Entremets. On désigne par ce mot les différentes préparations culinaires que l'on sert avec le rôti avant le dessert. Tels sont, les légumes, les crèmes, quelques espèces de pâtisserie, quelques ragoûts, etc.

Les entremets sont les intermédiaires entre le rôti et le dessert. Ils comprennent presque tous les légumes destinés à paraître sur nos tables, tant frais que conservés, des œufs accommodés de toutes les manières, des crèmes de toute espèce et d'une multitude de pâtisseries ; on voit que le nombre en est infini.

La friture, qui fait partie des entremets, soit qu'elle recouvre des légumes ; soit qu'elle entoure les fruits, soit qu'elle masque des crèmes, offre de grandes difficultés. Il faut qu'elle soit d'une belle couleur, d'un bon goût, ferme et croquante, ce qu'on n'obtient qu'à l'aide d'une excellente pâte, et, par suite, d'un degré de chaleur dans la poêle, qu'il n'est pas toujours facile de déterminer rigoureusement. Il y a des légumes et des fruits plus aqueux que d'autres, qui par conséquent font relâcher plus ou moins la friture, et exigent une pâte moins coulante et un degré de chaleur plus fort.
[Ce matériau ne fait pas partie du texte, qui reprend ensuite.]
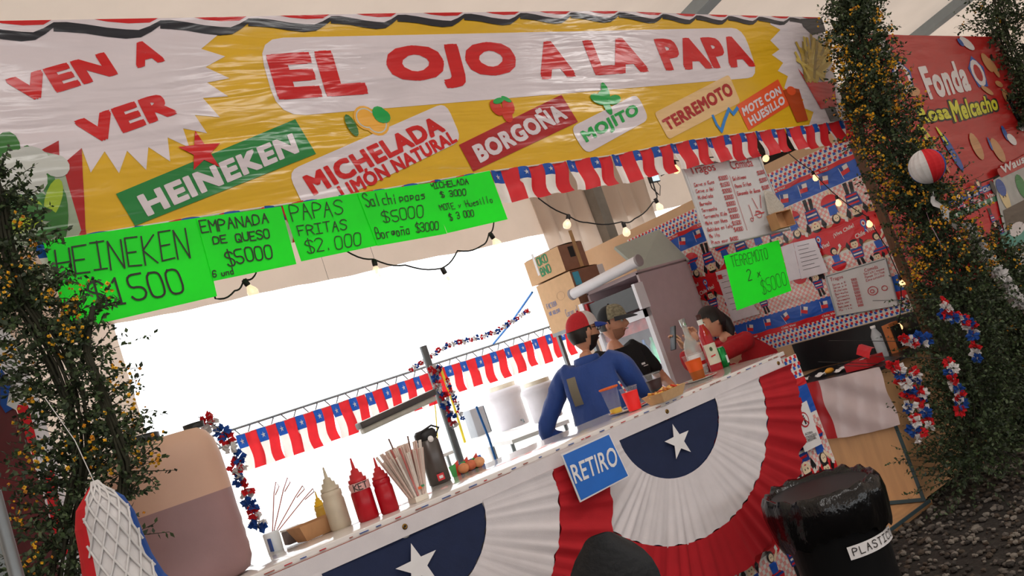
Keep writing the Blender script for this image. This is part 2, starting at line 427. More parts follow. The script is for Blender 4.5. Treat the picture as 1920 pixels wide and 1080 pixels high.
def swag(cx, yo, label):
    t = thing('pleated_bunting', (cx, yo, 1.12), label, 'bunting', 'pleated fan buntings along the counter front')
    zc = 1.093
    def ring(r0, r1, nr, m, name, amp, n=220, np_=34):
        def fn(i, j):
            g = PI+PI*i/n; r = r0+(r1-r0)*j/nr; k = (r-.30)/.7
            ph = i*2*PI*np_*.9/n+1.6*sin(i*.17+cx)+1.1*sin(i*.071+2)+.5*r; d = amp*max(k, 0.05)*(sin(ph)*(.75+.45*sin(i*.13+r*3))+.55*sin(ph*.43+1.3+2*r)+.25*sin(ph*2.1+4*r))
            rr = r*(1+.010*sin(i*2*PI*np_*.5/n)*(1 if j == nr else 0))
            return (cx+rr*cos(g), yo-.006-abs(amp)*.8+d-.02*k, zc+rr*.80*sin(g))
        mb = MB(); mb.grid(fn, n, nr, m); mb.build(name, t)
    ring(.02, .352, 4, FABB, 'blue_half_disc', .0015)
    ring(.352, .715, 8, FABW, 'white_pleats', .008)
    ring(.715, 1.0, 7, FABR, 'red_pleats', .010)
    mb = MB(); mb.box((cx, yo-.008, 1.115), (1.93, .006, .062), FABW); mb.build('hem_band', t)
    pl = FP(yo-.012); mb = MB(); s = star((cx, .967), .093); s3 = [(x, z*.93+.07) for x, z in s]
    mb.flat(pl, s3, PAPER, .006); mb.build('star', t)
    for x in (cx-.93, cx, cx+.93):
        mb = MB(); rot = Matrix.Rotation(PI/2, 3, 'X')
        mb.lathe([(.0035, 0), (.0035, .004), (.010, .004), (.011, 0)], BRASS, (x, yo-.011, 1.118), 16, rot); mb.box((x, yo-.0125, 1.118), (.007, .002, .007), DARK); mb.build('eyelet', t)
swag(3.05, -.012, 'pleated blue, white and red fan bunting below the plastic cups, right of the other')
swag(1.535, -.050, 'blue, white and red fan bunting on the left, below the sauce bottles')
# pickup sign
pl = FP(-.125); BLUES = M('blue_sign_sheet', '1667c4', .35, var=.06)
mb = MB(); q = [(1052, 852), (1142, 812), (1180, 893), (1088, 942)]; mb.fpx(pl, q, PAPER, 0); mb.fpx(pl, [(1088, 942), (1180, 893), (1142, 812), (1052, 852)], PAPER, -.004)
sg = mb.build('pickup_sign', None, 'blue sheet sign with white letters RETIRO pinned to the counter edge', 'sign')
mb = MB(); mb.fpx(pl, [(1055, 854), (1141, 815), (1177, 892), (1089, 938)], BLUES, .002); mb.build('printed_field', sg)
mb = MB(); text(mb, pl, 'RETIRO', [(1067, 873), (1151, 836), (1159, 872), (1078, 908)], PAPER, .014, .004); mb.build('lettering', sg)
# side counter of plywood, with the flag cloth hanging on it
sc_ = thing('side_counter', (5.2, .3, 0), 'plywood side counter with a dark top between the bar and the flower column', 'counter')
mb = MB(); mb.box((4.90, .40, .435), (.02, .80, .80), PLY); mb.build('side_panel', sc_)
mb = MB(); mb.box((5.22, .02, .435), (.62, .02, .80), PLY); mb.build('front_panel', sc_)
mb = MB(); mb.box((5.22, .40, .845), (.68, .86, .02), M('black_table_sheet', '1f2124', .35, var=.2)); mb.build('top', sc_)
mb = MB(); mb.box((5.58, .5, .965), (.012, 1.0, .21), M('black_table_sheet')); mb.build('back_panel', sc_)
TAPE = M('dark_green_tape', '35494f', .5, var=.1)
mb = MB(); mb.box((4.888, .40, .035), (.004, .80, .022), TAPE); mb.build('tape', sc_)
mb = MB(); mb.box((4.888, .012, .43), (.006, .022, .80), TAPE); mb.build('tape', sc_)
mb = MB(); mb.box((4.6, -.012, .02), (.62, .008, .02), TAPE); mb.build('tape', sc_)
SATIN = M('white_satin', 'cfbcbc', .35, var=.05, sheen=.3); SATR = M('red_satin', 'b0161e', .4, var=.05)
def flagfn(i, j):
    y = .56-.60*i/30; z = .862-.36*j/20
    return (4.868-.012*abs(sin(i*.45+j*.12))-.010*sin(j*.5-i*.3)-.004*j/20, y, z-.02*sin(i*.11)*(j/20))
mb = MB(); mb.grid(flagfn, 30, 20, lambda i, j: SATR if i < 8 else SATIN)
mb.build('flag_cloth', None, 'creased white satin flag with a red band hung over the plywood counter side', 'flag')
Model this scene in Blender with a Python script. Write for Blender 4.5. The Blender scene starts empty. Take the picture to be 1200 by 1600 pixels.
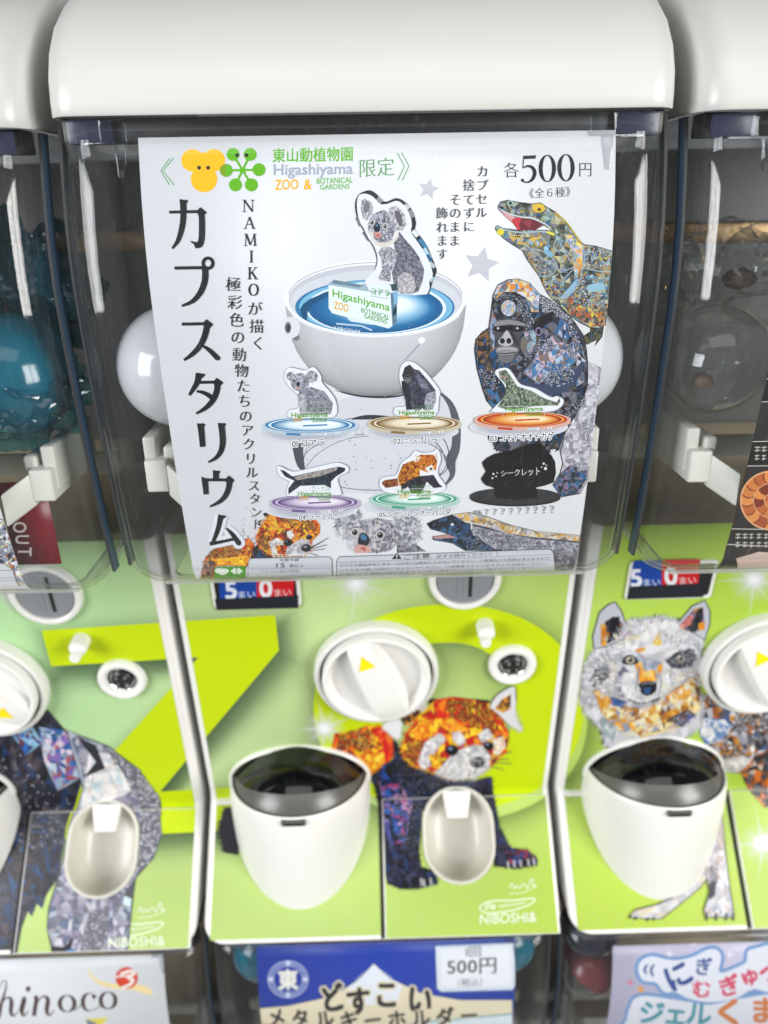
import bpy, bmesh, math, random
from mathutils import Vector, Matrix
from mathutils.geometry import tessellate_polygon, delaunay_2d_cdt

S = bpy.context.scene
COL = S.collection
R = math.radians
PI = math.pi

# ------------------------------------------------------------------ camera, world, lamps, exposure
CAM_Z = 1.25
CAM_PITCH, CAM_YAW, CAM_ROLL = 22.0, 0.85, -1.0
F_PX = 1200.0                                   # focal length for a frame 1200 wide
cam_data = bpy.data.cameras.new('camera')
cam = bpy.data.objects.new('camera', cam_data)
COL.objects.link(cam)
CAM_ROT = Matrix.Rotation(R(-CAM_YAW), 3, 'Z') @ Matrix.Rotation(R(90 - CAM_PITCH), 3, 'X') @ Matrix.Rotation(R(CAM_ROLL), 3, 'Z')
cam.matrix_world = Matrix.Translation((0, 0, CAM_Z)) @ CAM_ROT.to_4x4()
cam_data.sensor_fit = 'HORIZONTAL'
cam_data.sensor_width = 36.0
cam_data.lens = 36.0 * F_PX / 1200.0
cam_data.clip_start = 0.01
cam_data.clip_end = 50.0
cam_data.dof.use_dof = True
cam_data.dof.focus_distance = 0.385
cam_data.dof.aperture_fstop = 7.8
S.camera = cam
S.render.resolution_x, S.render.resolution_y = 768, 1024

world = bpy.data.worlds.new('World')
S.world = world
world.use_nodes = True
bg = world.node_tree.nodes['Background']
bg.inputs[0].default_value = (0.93, 0.97, 1.0, 1)
bg.inputs[1].default_value = 0.13

def area(name, loc, target, sx, sy, power, col):
    l = bpy.data.lights.new(name, 'AREA')
    l.shape = 'RECTANGLE'; l.size = sx; l.size_y = sy; l.energy = power; l.color = col
    o = bpy.data.objects.new(name, l); COL.objects.link(o)
    o.location = loc
    o.rotation_euler = (Vector(target) - Vector(loc)).to_track_quat('-Z', 'Y').to_euler()
    return o
for sx, x, y, w, c in ((1, 1.55, -0.85, 51, (1.0, 0.985, 0.955)), (-1, -1.62, -0.78, 46, (0.985, 0.99, 1.0))):
    t = (Vector((0.05 * sx, 0.45, 0)) - Vector((x, y, 0))).normalized(); u = Vector((-t.y, t.x, 0))
    for q in (-1, 1):                                # two panes of one window
        p = Vector((x, y, 1.50)) + u * q * 0.24
        area('window_light', p, p + Vector((t.x, t.y, -0.26)), 0.42, 1.2, w / 2, c)
area('ceiling_light', (0.0, -0.9, 2.75), (0, 0.4, 1.0), 1.8, 0.9, 9, (1.0, 0.985, 0.96))

S.view_settings.view_transform = 'Standard'
S.view_settings.look = 'None'
S.view_settings.exposure = 0.0
S.view_settings.gamma = 1.0
S.cycles.max_bounces = 10
S.cycles.transparent_max_bounces = 40
S.cycles.caustics_reflective = False
S.cycles.caustics_refractive = False
S.cycles.use_denoising = True

# ------------------------------------------------------------------ small helpers
def lin(c):
    if isinstance(c, str):
        c = c.lstrip('#'); c = tuple(int(c[i:i + 2], 16) for i in (0, 2, 4))
    out = []
    for v in c[:3]:
        v = v / 255.0
        out.append(v / 12.92 if v <= 0.04045 else ((v + 0.055) / 1.055) ** 2.4)
    return tuple(out)

def mat(name, base=(0.8, 0.8, 0.8), rough=0.4, metal=0.0, spec=0.5, coat=0.0, noise=0.0, nscale=40.0, bump=0.0, trans=0.0):
    m = bpy.data.materials.new(name); m.use_nodes = True
    nt = m.node_tree; b = nt.nodes['Principled BSDF']
    b.inputs['Base Color'].default_value = (*base, 1)
    b.inputs['Roughness'].default_value = rough
    b.inputs['Metallic'].default_value = metal
    b.inputs['Specular IOR Level'].default_value = spec
    b.inputs['Coat Weight'].default_value = coat
    b.inputs['Coat Roughness'].default_value = 0.08
    if noise or bump:
        tc = nt.nodes.new('ShaderNodeTexCoord')
        n = nt.nodes.new('ShaderNodeTexNoise'); n.inputs['Scale'].default_value = nscale; n.inputs['Detail'].default_value = 5
        nt.links.new(tc.outputs['Object'], n.inputs['Vector'])
        if noise:
            mx = nt.nodes.new('ShaderNodeMix'); mx.data_type = 'RGBA'
            mx.inputs[6].default_value = (*[c * (1 - noise) for c in base], 1)
            mx.inputs[7].default_value = (*[min(1, c * (1 + noise)) for c in base], 1)
            nt.links.new(n.outputs['Fac'], mx.inputs[0]); nt.links.new(mx.outputs[2], b.inputs['Base Color'])
        if bump:
            bp = nt.nodes.new('ShaderNodeBump'); bp.inputs['Strength'].default_value = bump; bp.inputs['Distance'].default_value = 0.001
            nt.links.new(n.outputs['Fac'], bp.inputs['Height']); nt.links.new(bp.outputs['Normal'], b.inputs['Normal'])
    return m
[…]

Les crèmes, les omelettes soufflées, les mets dont les œufs font la base, et en général tous les entremets sucrés, demandent les soins d'un cuisinier habile. Le petit-four est encore une des parties les plus brillantes et les plus difficiles des entremets. […]

Dessert. […] Le dessert qui termine le diner n'est, à vrai dire, que la récréation de l'estomac; il n'est donc composé que d'aliments légers. Son apparition doit surprendre, étonner, enchanter, ravir les convives, et si le dîner qui a précédé a satisfait le sens du goût, le dessert doit flatter ceux de la vue et de l'odorat. C'est la poésie du dîner.

II faut dans un dessert bien ordonné des coupoles, des pièces montées garnies de friandises , des assiettes montées garnies de confitures sèches, de bonbons, de fruits glacés, des plus beaux fruits de la saison, montés avec art et simplicité, des confitures liquides contenues dans de riches compotiers de porcelaine ou de cristal, des fromages fouettés et panachés, des fromages glacés et cannelés, des glaces en tasses, en briques, en fruits, des petits-fours, des moules de conserves de fleur d'oranger soufflées au feu ; pour les convives qui ont besoin de gagner de la soif, du fromage de Hollande, Gruyère, Roquefort ou Chester, et surtout des vins fins et généreux. »

Almanach de la bonne cuisine et de la maîtresse de maison, Paris, Pagnerre, 1860.